Much like the films sense of style, the actors all fit right back into their roles from the original, and everyone is in top form. Ewan McGreggor is just as fun-loving and free spirited as Mitch, but with a more mature , introspective viewpoint at times. Johnny Lee Miller’s Sickboy/Simmon is a harsher, betrayed-feeling interpretation of his character, and you get a real sense of how his best friends betrayal has weighed down on him Over the past two decades. Robert Caryle also shines as Begbie, a deranged and unhinged sociopath, who plays this persona up for tension and comedy in equal measure. 

And while a lot of attention will be paid to how fun T2 has with itself, this is by no means an upper of a film. While the dark imagery may not return as much by comparison, the sequel isn’t afraid to look at its characters in depressingly real portrayals. Ewen Bremner’s Spud, in particular, is the film’s clear tragic victim, as his life gets ravaged by simple mistakes, and leads him further down the hole that is heroin addiction. While we want to like our protagonists, the film doesn’t ever let us forget they are, ultimately, terrible people, and they often deserve the tragic fates that befall them. Without spoiling, the films final message thankfully doesn’t try to excuse our characters, or offer any kind of redemption, but rather looks at the peace that can come from accepting who you are, even if it’s something you’re not proud of. 

If the sequel is guilty of anything, its a film that feels less immediate then its predecessor. The script for T2 doesn’t always run as smoothly as the sequel, sometimes meandering around or resting on nostalgic moments to keep the fans happy. There’s also an issue with how the film splits time amongst its characters, for while the four leads share equal importance to the story, Spud and Begbie tend to disappear for large stretches of the film. None of these flaws hurt the film overall, but it ends up making a great sequel just become a very good one. 

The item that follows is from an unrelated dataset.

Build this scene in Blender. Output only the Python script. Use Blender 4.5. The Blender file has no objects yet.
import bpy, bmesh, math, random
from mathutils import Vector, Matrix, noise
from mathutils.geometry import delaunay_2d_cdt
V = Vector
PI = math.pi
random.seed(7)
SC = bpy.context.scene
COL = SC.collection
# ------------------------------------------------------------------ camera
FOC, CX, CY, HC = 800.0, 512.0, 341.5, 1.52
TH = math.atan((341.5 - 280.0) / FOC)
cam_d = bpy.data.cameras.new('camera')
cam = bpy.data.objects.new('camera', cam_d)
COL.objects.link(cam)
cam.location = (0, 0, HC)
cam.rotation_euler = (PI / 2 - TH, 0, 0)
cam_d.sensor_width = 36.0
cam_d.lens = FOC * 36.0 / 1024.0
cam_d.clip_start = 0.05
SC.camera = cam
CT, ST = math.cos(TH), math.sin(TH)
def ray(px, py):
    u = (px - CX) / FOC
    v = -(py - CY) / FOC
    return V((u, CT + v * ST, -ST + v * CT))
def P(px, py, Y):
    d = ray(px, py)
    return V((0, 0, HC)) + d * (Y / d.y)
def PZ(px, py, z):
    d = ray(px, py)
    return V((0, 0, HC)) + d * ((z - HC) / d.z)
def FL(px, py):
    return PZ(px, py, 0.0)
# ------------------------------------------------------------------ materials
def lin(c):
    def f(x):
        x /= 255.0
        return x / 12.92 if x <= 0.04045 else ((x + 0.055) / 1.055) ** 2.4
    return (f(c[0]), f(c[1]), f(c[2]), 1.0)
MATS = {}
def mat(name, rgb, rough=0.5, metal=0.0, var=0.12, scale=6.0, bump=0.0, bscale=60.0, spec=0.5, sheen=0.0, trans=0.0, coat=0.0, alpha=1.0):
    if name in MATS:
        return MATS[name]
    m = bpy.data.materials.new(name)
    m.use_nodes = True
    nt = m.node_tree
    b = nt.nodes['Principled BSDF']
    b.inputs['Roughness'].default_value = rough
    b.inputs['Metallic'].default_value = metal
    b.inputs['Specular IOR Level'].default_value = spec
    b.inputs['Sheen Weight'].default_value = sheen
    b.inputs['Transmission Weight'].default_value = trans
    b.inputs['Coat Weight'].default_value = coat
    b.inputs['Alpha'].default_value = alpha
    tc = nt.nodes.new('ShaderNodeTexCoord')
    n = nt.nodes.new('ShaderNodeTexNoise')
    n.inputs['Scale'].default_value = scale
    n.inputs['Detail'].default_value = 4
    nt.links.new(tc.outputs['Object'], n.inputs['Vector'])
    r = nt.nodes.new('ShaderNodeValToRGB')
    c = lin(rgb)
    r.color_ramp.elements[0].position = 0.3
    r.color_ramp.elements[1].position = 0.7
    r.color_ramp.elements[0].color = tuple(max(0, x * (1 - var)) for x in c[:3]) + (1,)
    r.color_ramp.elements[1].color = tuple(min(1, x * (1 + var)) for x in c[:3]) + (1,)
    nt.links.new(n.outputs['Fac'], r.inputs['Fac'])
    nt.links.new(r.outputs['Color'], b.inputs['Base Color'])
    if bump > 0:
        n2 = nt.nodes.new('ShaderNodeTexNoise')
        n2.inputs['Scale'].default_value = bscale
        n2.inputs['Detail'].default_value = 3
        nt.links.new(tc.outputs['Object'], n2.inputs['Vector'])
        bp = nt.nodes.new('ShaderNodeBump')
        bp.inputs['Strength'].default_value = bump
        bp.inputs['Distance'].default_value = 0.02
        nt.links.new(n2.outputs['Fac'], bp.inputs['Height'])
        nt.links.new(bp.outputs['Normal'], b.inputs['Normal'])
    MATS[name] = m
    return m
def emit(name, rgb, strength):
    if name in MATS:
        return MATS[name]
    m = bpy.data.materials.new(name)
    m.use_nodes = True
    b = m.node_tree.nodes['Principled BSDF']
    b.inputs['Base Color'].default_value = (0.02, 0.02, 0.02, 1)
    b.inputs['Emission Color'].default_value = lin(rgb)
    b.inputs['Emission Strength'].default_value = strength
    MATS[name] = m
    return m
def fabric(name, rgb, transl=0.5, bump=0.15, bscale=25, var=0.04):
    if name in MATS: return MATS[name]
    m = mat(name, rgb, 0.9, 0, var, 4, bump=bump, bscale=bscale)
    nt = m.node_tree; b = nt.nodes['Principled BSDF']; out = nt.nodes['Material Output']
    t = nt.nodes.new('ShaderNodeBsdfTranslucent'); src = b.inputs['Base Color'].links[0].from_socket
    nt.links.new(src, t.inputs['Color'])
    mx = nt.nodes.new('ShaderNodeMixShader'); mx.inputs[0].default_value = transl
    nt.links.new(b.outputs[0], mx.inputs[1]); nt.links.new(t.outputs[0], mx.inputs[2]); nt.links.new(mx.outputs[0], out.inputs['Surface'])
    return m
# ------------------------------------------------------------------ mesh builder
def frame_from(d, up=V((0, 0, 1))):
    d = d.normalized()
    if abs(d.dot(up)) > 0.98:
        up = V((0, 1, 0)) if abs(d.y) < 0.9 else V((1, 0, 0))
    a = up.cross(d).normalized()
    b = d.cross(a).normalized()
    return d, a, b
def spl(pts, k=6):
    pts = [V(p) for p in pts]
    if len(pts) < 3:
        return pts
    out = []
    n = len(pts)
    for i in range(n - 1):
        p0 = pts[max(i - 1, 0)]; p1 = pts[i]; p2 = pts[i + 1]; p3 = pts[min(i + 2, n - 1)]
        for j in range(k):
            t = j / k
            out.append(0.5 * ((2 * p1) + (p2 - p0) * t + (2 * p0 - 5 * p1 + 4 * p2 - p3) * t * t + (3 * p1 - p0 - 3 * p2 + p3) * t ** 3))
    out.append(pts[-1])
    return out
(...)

T2: Trainspotting doesn’t try to replicate the original film’s success, and usually doesn’t revel in its predecessors fame. Instead, T2 tries to shatter the illusion that things always end up for the best. Sometimes people get hurt, and actions have unforeseen consequences. But even as it dives into this, T2 doesn’t forget to let its audience enjoy the ride towards this revelation, and even offers just enough light and hope to maybe make it all seem worth it. Even at its bleakest, it’s easy to Choose life…err, Trainspotting 2.